[Zope] Defining High Load in Heavily DB Driven site (was: [Zope] zope2.2.0 and what is high load)

Paul Everitt paul@digicool.com
Fri, 11 Aug 2000 09:03:26 -0400


"Dario Lopez-Kästen" wrote:
> 
> Hello!

Hello Dario!

> I need to find more info on how Zope handles threading with relation to
> database connections.

How about:

  http://www.zope.org/Documentation/Developer/Models/ZODB

The jargon of threads and connections (and then threads again) can be
pretty confusing in Zope.

First, ZServer is the thing in front listening for socket requests.  It
has a connection pool (select based) which maps into Python threads in
the Zope application.  (ZServer is part of the Zope process, I'm
discussing logical partitioning.)

Each concept of a "thread" in Zope is actually a "database connection"
to the ZODB.  Threads get a private copy of the transaction space, thus
greatly simplifying (to the point of removal) the need for programmers
to think about thread safety.

If you're talking about the thread concurrency a connection to Oracle,
then that's a bit different.  I _think_ that ultimately this maps to the
number of Zope database connections.

This conversation is probably better in the zope-dev list.

> I am currently considering and evaluating Zope as one of the options we have
> to build a really large, completely databasedriven "enterprise scale"
> web-platform.

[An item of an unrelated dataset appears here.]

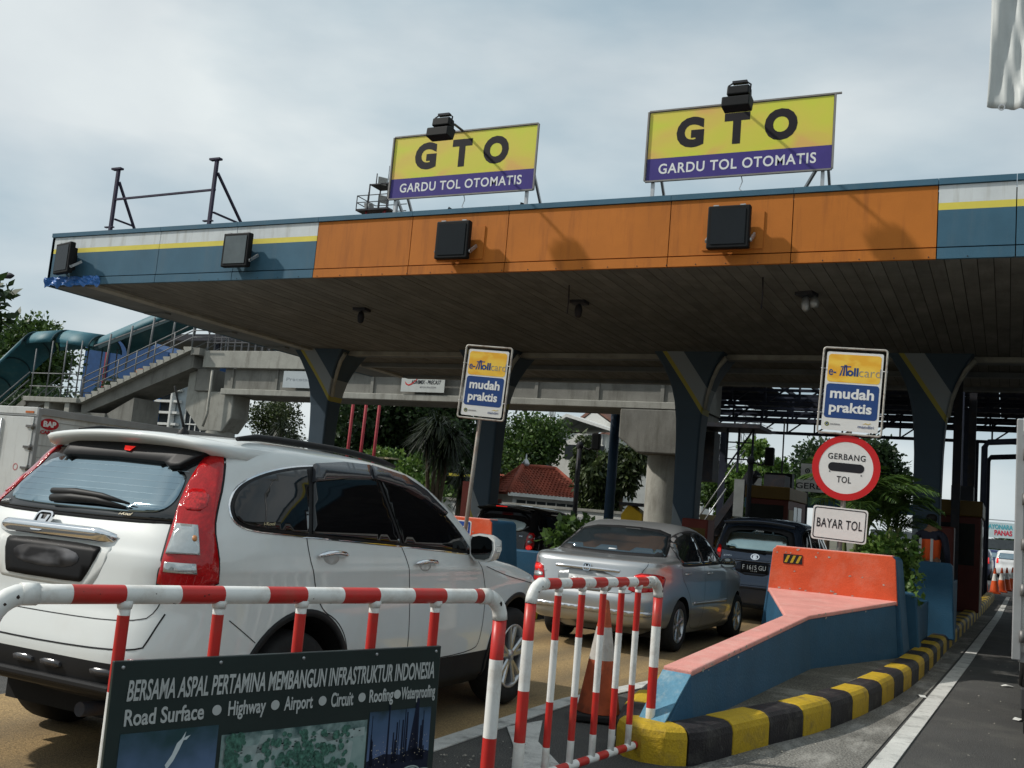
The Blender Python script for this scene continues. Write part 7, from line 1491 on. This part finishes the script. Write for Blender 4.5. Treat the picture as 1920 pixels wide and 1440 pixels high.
# ================================================================ booths and gear under the truss roof
booth_red = mat('booth_red_paint', (.09, .017, .012), .5, var=.15); booth_gold = mat('booth_gold_paint', (.12, .07, .012), .5, var=.12); booth_gl = mat('booth_window', (.02, .022, .022), .08)
def booth(loc, w, d, lab, h=2.4):
    t = thing('toll_booth', lab, 'toll booth', loc, 0, 'toll booths on the islands'); MB().box((-w/2, 0, 0), (w/2, d, h-.35)).build('wall', booth_red, t, .02); MB().box((-w/2-.03, -.03, h-.35), (w/2+.03, d+.03, h)).build('roof_band', booth_gold, t, .03)
    MB().box((-w/2+.12, -.015, 1.0), (w/2-.12, .0, h-.5)).build('window', booth_gl, t)
    for s_ in (-1, 1): o = MB().box((s_*(w/2)-.012, d*.3, .95), (s_*(w/2)+.012, d*.75, h-.5)).build('side_window', booth_gl, t); MB().box((s_*(w/2)-.02, d*.5, .95), (s_*(w/2)+.02, d*.5+.04, h-.5)).build('mullion', steel, o)
    MB().box((-w/2+.06, -.01, .1), (-w/2+.1, .0, 1.9)).build('conduit', steel, t); MB().box((-w*.2, d*.2, h), (w*.3, d*.5, h+.35)).build('cooler', dark_steel, t); MB().box((w/2-.01, .1, .0), (w/2+.015, d*.27, 2.0)).build('door', mat('booth_cream', (.38, .34, .26), .6), t)
booth((-1.0, 24.5, .165), .92, 2.6, 'dark red toll booth with gold band beside the right lane')
booth((-5.95, 28.2, .165), 1.15, 2.6, 'dark red toll booth above the grey family van roof', 2.6)
t = thing('pay_machine', 'tall red pay machine before the right booth', 'pay machine', (-1.18, 22.0, .165)); MB().box((-.2, 0, 0), (.22, .5, 1.75)).build('cabinet', booth_red, t, .03); MB().box((-.12, -.01, 1.0), (.13, .0, 1.4)).build('screen', booth_gl, t)
for x, y, lab in ((-1.05, 24.25, 'thick dark steel post left of the right booth'), (-.86, 27.6, 'thick dark steel post right of the right booth')): o = MB().box((-.085, -.085, 0), (.085, .085, 5.22)).build('steel_post', dark_steel); o.location = (x, y, .165); tag(o, lab, 'post')
t = thing('gate_cabinet', 'blue grey cabinet on the middle island before the booth', 'cabinet', (-6.3, 22.4, .165)); MB().box((-.3, 0, 0), (.3, .6, 1.5)).build('body', mat('cabinet_red', (.17, .03, .02), .5), t, .03); MB().box((-.25, -.01, .6), (.25, .0, 1.3)).build('door', booth_gold, t)
for i, (x, y, lab) in enumerate(((-11.15, 32, 'yellow ticket machine left of the round pier'), (-9.75, 32.6, 'yellow ticket machine right of the round pier'))):
    t = thing('ticket_machine', lab, 'ticket machine', (x, y, 0), 0, 'yellow machines at the round pier'); MB().prism([(-.35, 0), (.38, 0), (.38, 1.75), (-.1, 2.05), (-.35, 1.7)], 0, .7, 'y').build('cabinet', mat('machine_yellow', (.52, .34, .02), .5, var=.12), t, .02); MB().box((-.4, -.1, 2.0), (.42, .8, 2.1)).build('hood', dark_steel, t); MB().box((-.2, -.01, .9), (.2, 0, 1.4)).build('screen', booth_gl, t)
# steel access stair with platform, left of the grey van
t = thing('access_stair', 'dark steel access stair and platform behind the third column', 'steel stair', (-7.6, 30.2, 0)); b = MB(); b.bar((-.9, 0, 0.6), (.75, 0, 3.3), .08, .2); b.bar((-.9, .8, .6), (.75, .8, 3.3), .08, .2); b.build('stringer', dark_steel, t)
for k in range(10): MB().box((-.85+k*.165, .05, .7+k*.27), (-.6+k*.165, .78, .74+k*.27)).build('tread', dark_steel, t)
b = MB(); b.tube([(-.9, 0, 1.6), (.5, 0, 3.9)], .02, 6); b.tube([(-.9, 0, 1.2), (.0, 0, 2.7)], .02, 6); b.build('handrail', steel, t)
for x in (-.05, .3, .72): MB().bar((x, 0, 0 if x > .5 else 3.2), (x, 0, 4.6), .06).build('post', tr_m, t)
for z in (3.6, 4.1): MB().bar((-.1, 0, z), (.75, 0, z), .04).build('rail', tr_m, t)
MB().bar((-.05, 0, 3.3), (.72, 0, 4.5), .045).build('brace', tr_m, t); MB().box((-1.1, -.5, 4.5), (1.0, 1.2, 4.62)).build('canopy_sheet', dark_steel, t); MB().box((-1.2, .2, 2.9), (-.5, .9, 4.4)).build('side_screen', dark_steel, t); MB().box((.25, -.06, 1.9), (.55, -.02, 3.0)).build('pale_board', mat('pale_board', (.24, .26, .26), .6), t)
MB().box((-1.0, .9, .9), (.2, .94, 1.9)).build('slatted_screen', mat('screen_tan', (.30, .25, .14), .7), t); MB().box((.3, .3, .9), (.75, .9, 1.6)).build('yellow_box', mat('machine_yellow', (.52, .34, .02), .5), t)
t = thing('name_board', 'long white GERBANG TOL board behind the round sign', 'sign board', (0, 40.2, 0)); MB().box((-7.4, 0, 3.2), (-3.4, .08, 3.66)).build('panel', sign_white, t); f = frame((0, -.006, 0), (1, 0, 0), (0, 0, 1)); text('GERBANG TOL', (-7.42, 3.31, -4.6, 3.54), f, black_ink, t, bold=.01)
MB().box((-7.25, .0, 3.68), (-5.9, .08, 4.28)).build('logo_panel', sign_white, t); b = MB(); ring(b, f, circ(-7.0, 4.0, .095, 18), circ(-7.0, 4.0, .06, 18), .004); plate2(b, f, circ(-7.0, 4.0, .03, 8), .004); b.build('round_logo', black_ink, t); [MB().bar((x, .05, 0), (x, .05, 3.2), .1).build('post', dark_steel, t) for x in (-7.0, -4.0)]
MB().box((-7.5, .2, 2.6), (-3.0, .3, 3.0)).build('blue_beam', blue_fascia, t)
t = thing('name_board', 'short white board with letters GA beside the lamp pole', 'sign board', (0, 40.2, 0)); MB().box((-9.3, 0, 3.2), (-8.75, .08, 3.6)).build('panel', sign_white, t); text('GA', (-9.28, 3.33, -9.08, 3.48), f, black_ink, t); MB().bar((-9.0, .05, 0), (-9.0, .05, 3.2), .1).build('post', dark_steel, t); MB().box((-9.35, .0, 2.45), (-8.75, .06, 2.85)).build('blue_stripe_panel', blue_fascia, t); MB().box((-9.35, -.0, 2.86), (-8.75, .06, 3.02)).build('white_stripe_panel', sign_white, t)
t = thing('speaker_box', 'black box hanging under the truss roof left of the long white board', 'box', (-8.0, 40.1, 0)); MB().box((-.6, 0, 3.0), (.45, .5, 3.85)).build('housing', flood_m, t, .02); MB().bar((0, .25, 3.85), (0, .25, 6.0), .05).build('hanger', dark_steel, t)
# ================================================================ beyond: queue, billboard, far footbridge
t = thing('far_billboard', 'far SAYONARA PANAS billboard beyond the booth', 'billboard', (-.6, 120, 0)); MB().box((-1.7, 0, 3.15), (1.5, .2, 4.75)).build('panel', mat('far_board', (.50, .60, .62), .5, var=.05), t); f = frame((-.1, -.02, 0), (1, 0, 0), (0, 0, 1)); text('SAYONARA', (-1.45, 4.05, 1.1, 4.55), f, mat('far_cyan', (.08, .40, .48), .5), t, bold=.03); text('PANAS', (-.65, 3.4, 1.05, 3.95), f, mat('far_red', (.55, .05, .08), .5), t, bold=.04); [MB().box((x-.12, .2, 0), (x+.12, .5, 5.0)).build('post', steel, t) for x in (-1.5, 1.3)]; MB().bar((-2.2, .1, 5.0), (2.0, .1, 5.0), .1).build('top_bar', steel, t)
t = thing('far_footbridge', 'dark footbridge crossing far beyond the booth', 'footbridge', (0, 122, 0)); MB().box((-14, 0, 2.0), (22, 2.5, 3.0)).build('deck', mat('far_deck', (.075, .09, .10), .8), t); [MB().box((x-.5, .5, 0), (x+.5, 2, 2.0)).build('support', concrete, t) for x in (-13, 20)]
tree('broadleaf_tree', 'far row of hazy trees beyond the booth', (2, 190, 0), 4.4, 7.0, leaf_b, 95, 2500, .6, .3, .15, 14, .3); o = MB().box((-9, 170, 0), (16, 176, 1.6)).build('far_shed', mat('far_shed_wall', (.16, .14, .11), .8)); tag(o, 'low brown shed far beyond the queue', 'shed')
FARR = [(r_[0], r_[1], r_[2], r_[3], r_[4], r_[5]) for r_ in MPVR]
def far_car(lab, loc, m):
    cc = Car('queued_car', lab, FARR, m, m, loc, R(-2), (0, 2.65), .31, .80, .36, (.3, .3), .09, group='cars queuing beyond the booth', rim='six', archblack=False)
    cc.patch('rear_window', [(-.54, 1.54), (.54, 1.54), (.64, 1.17), (-.64, 1.17)], 'rear', glass_rear, .004, 0, .12)
    for k in (1, -1): cc.patch('tail_lamp', [(k*.60, 1.22), (k*.70, 1.22), (k*.72, .9), (k*.60, .9)], 'rear', lamp_hot, .008, 0, .1)
    for md in ('R', 'L'): cc.patch('side_window', [(-.3, 1.2), (-.2, 1.5), (1.2, 1.5), (1.8, 1.17)], md, glass_dark, .004, 0, .12)
far_car('dark red-lit car nearest in the far queue beyond the booth', (-2.2, 50.5, 0), mat('far_car_dark', (.03, .032, .04), .3, .3, coat=.6)); far_car('dark car in the middle of the far queue', (-1.6, 62, 0), mat('far_car_blue', (.03, .04, .08), .3, .3, coat=.6)); far_car('white car at the right of the far queue', (.1, 71, 0), mat('far_car_white', (.65, .66, .66), .3, coat=.6)); far_car('dark blue car farthest in the queue', (-1.0, 80, 0), mat('far_car_navy', (.02, .03, .10), .3, coat=.6))

# ================================================================ attendant in orange vest
pt = thing('person', 'attendant seen from behind in orange vest standing by the right booth', 'person', (-1.15, 18.3, .165), R(-20)); pt.scale = (1.07, 1.07, 1.07)
skin_m = mat('skin_brown', (.22, .11, .065), .55, var=.06); cloth_m = mat('dark_uniform', (.02, .022, .035), .8, var=.15); vest_m = mat('orange_vest', (.75, .10, .02), .6, var=.08); hair_m = mat('black_hair', (.008, .007, .006), .6)
def skinned(name, pts, edges, rad, m, parent, sub=1, root=0):
    me = bpy.data.meshes.new(name); me.from_pydata(pts, edges, []); o = link(name, me, parent); s_ = o.modifiers.new('s', 'SKIN'); s_.use_smooth_shade = True
    for i, r_ in enumerate(rad): v = me.skin_vertices[0].data[i]; v.radius = (r_, r_*.8) if isinstance(r_, float) else r_; v.use_root = (i == root)
    if sub: q = o.modifiers.new('u', 'SUBSURF'); q.levels = sub; q.render_levels = sub
    me.materials.append(m); return o
P = [(0, 0, .95), (0, .0, 1.15), (0, .01, 1.35), (0, .0, 1.47), (0, .01, 1.55), (0, .03, 1.64), (0, .03, 1.72),
     (-.11, 0, .90), (-.12, .02, .50), (-.12, -.02, .09), (-.12, .12, .04), (.11, 0, .90), (.12, .03, .50), (.13, -.01, .09), (.13, .13, .04),
     (-.19, 0, 1.42), (-.25, -.03, 1.15), (-.22, .12, .95), (-.20, .19, .90), (.19, 0, 1.42), (.27, -.04, 1.16), (.24, .10, .95), (.22, .17, .90)]
Ed = [(0, 1), (1, 2), (2, 3), (3, 4), (4, 5), (5, 6), (0, 7), (7, 8), (8, 9), (9, 10), (0, 11), (11, 12), (12, 13), (13, 14), (3, 15), (15, 16), (16, 17), (17, 18), (3, 19), (19, 20), (20, 21), (21, 22)]
Ra = [.14, .135, .16, .08, .05, .082, .07, .085, .06, .042, .03, .085, .06, .042, .03, .06, .045, .032, .025, .06, .045, .032, .025]
for hx, base, k0 in ((-.20, 18, 0), (.22, 22, 1)):
    for f_ in range(5):
        dx = (-.03+.015*f_) if f_ < 4 else (.035 if hx < 0 else -.035); l = (.05, .06, .065, .055, .035)[f_]; i = len(P); P += [(hx+dx, .22, .88), (hx+dx*1.2, .22+l*.7, .865), (hx+dx*1.2, .22+l, .835)]; Ed += [(base, i), (i, i+1), (i+1, i+2)]; Ra += [.011, .009, .007]
skinned('body', P, Ed, Ra, skin_m, pt)
skinned('trousers', [(0, 0, .98), (-.11, 0, .90), (-.12, .02, .5), (-.12, -.02, .1), (.11, 0, .90), (.12, .03, .5), (.13, -.01, .1)], [(0, 1), (1, 2), (2, 3), (0, 4), (4, 5), (5, 6)], [.15, .10, .075, .065, .10, .075, .065], cloth_m, pt)
skinned('shirt', [(0, 0, .95), (0, 0, 1.15), (0, .01, 1.36), (0, 0, 1.46), (-.2, 0, 1.42), (-.255, -.03, 1.15), (-.23, .09, 1.0), (.2, 0, 1.42), (.275, -.04, 1.16), (.25, .07, 1.0)], [(0, 1), (1, 2), (2, 3), (3, 4), (4, 5), (5, 6), (3, 7), (7, 8), (8, 9)], [.155, .15, .175, .09, .075, .058, .045, .075, .058, .045], cloth_m, pt)
skinned('vest', [(0, 0, .97), (0, 0, 1.15), (0, .01, 1.32), (0, .005, 1.39)], [(0, 1), (1, 2), (2, 3)], [.172, .168, .19, .175], vest_m, pt)
b = MB()
for sx in (-.09, .09): b.box((sx-.02, -.168, 1.0), (sx+.02, -.158, 1.36))
b.build('reflective_strip', mat('reflective_grey', (.5, .5, .48), .4), pt)
skinned('hair', [(0, .0, 1.60), (0, .005, 1.68), (0, .02, 1.75)], [(0, 1), (1, 2)], [.088, .108, .075], hair_m, pt)
MB().lathe([(.0, 0), (.012, .0), (.014, .02), (.0, .03)], 8, 0, 'y', (0, .11, 1.64)).build('nose', skin_m, pt)

# ================================================================ trucks and tree rows added out of frame to cut skylight and darken reflections
box_van('cargo_truck', 'unseen white box truck added in the second lane right to block skylight', (4.6, 9.5, 0), 1.95, 4.4, .8, 2.9, 1, False)
box_van('cargo_truck', 'unseen white box truck added farther back on the right to block skylight', (4.9, -9.0, 0), 1.95, 4.4, .8, 2.8, 1, False)
rr = random.Random(31)
for i in range(13):
    tree('broadleaf_tree', ('first', 'second', 'third', 'fourth', 'fifth', 'sixth', 'seventh', 'eighth', 'ninth', 'tenth', 'eleventh', 'twelfth', 'thirteenth')[i]+' tree counted forward along the unseen row added right of the lanes', (17+rr.uniform(-1, 3), -34+i*6.2, 0), rr.uniform(5.5, 7.5), rr.uniform(3.2, 4.2), (leaf_a, leaf_b, leaf_d)[i % 3], 200+i, 1500, .5, .28, .18, 12, .9, 'unseen trees added right of the plaza to dim skylight')
for i in range(9):
    tree('broadleaf_tree', ('first', 'second', 'third', 'fourth', 'fifth', 'sixth', 'seventh', 'eighth', 'ninth')[i]+' tree from the left in the unseen row added behind the queue', (-34+i*6.5+rr.uniform(-1, 1), -46+rr.uniform(-3, 3), 0), rr.uniform(6, 8), rr.uniform(3.6, 4.6), (leaf_b, leaf_a, leaf_d)[i % 3], 230+i, 1500, .5, .28, .18, 12, .9, 'unseen trees added behind the camera to dim skylight')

I am a bit worried about this "maximum of 7 threads per db

This isn't a maximum.  It's just the default.  It's easy to increase the
number of connections.

> connection" limitation mentioned previously, and I need to know a) what does
> this mean in terms of accesibility, b) how does it affect performace, and c)
> how does Zope work (in detail) with external database connections.
> 
> We are going to be using Oracle as our DB backend, all our served data will
> be database *only* (some of it will be fairly large), and efficient database
> connections is *crucial* to what we intend to do.

Since you're not using any persistent objects in Zope (unless you do
caching of the SQL data, which you probably should), then you don't have
to worry about process growth from having more database connections for
Zope.  Jack it up to 25.

Since much of the time in a Zope hit is taken by rendering to HTML, a
number like 25 probably means you can process a hundred simultaneous
Oracle requests.  That works out to be an average of around ten million
hits per day.  If you want more, increase the number.

> We are going to have between 10-20k users at most and I expect the maximun
> of simultaneous connections to be beween 400 - 900 under heavy load; "normal
> load" will probably oscillate around 25-200 simultaneous connections (these
> numbers are crude guesses, but take into account increased usage over time
> as more services are provided in the future).
> 
> Bandwith problems are not an issue, nor is computing power.
> 
> I would appreciate any pointers to documentation or people to ask.

Is this an intranet or a public site?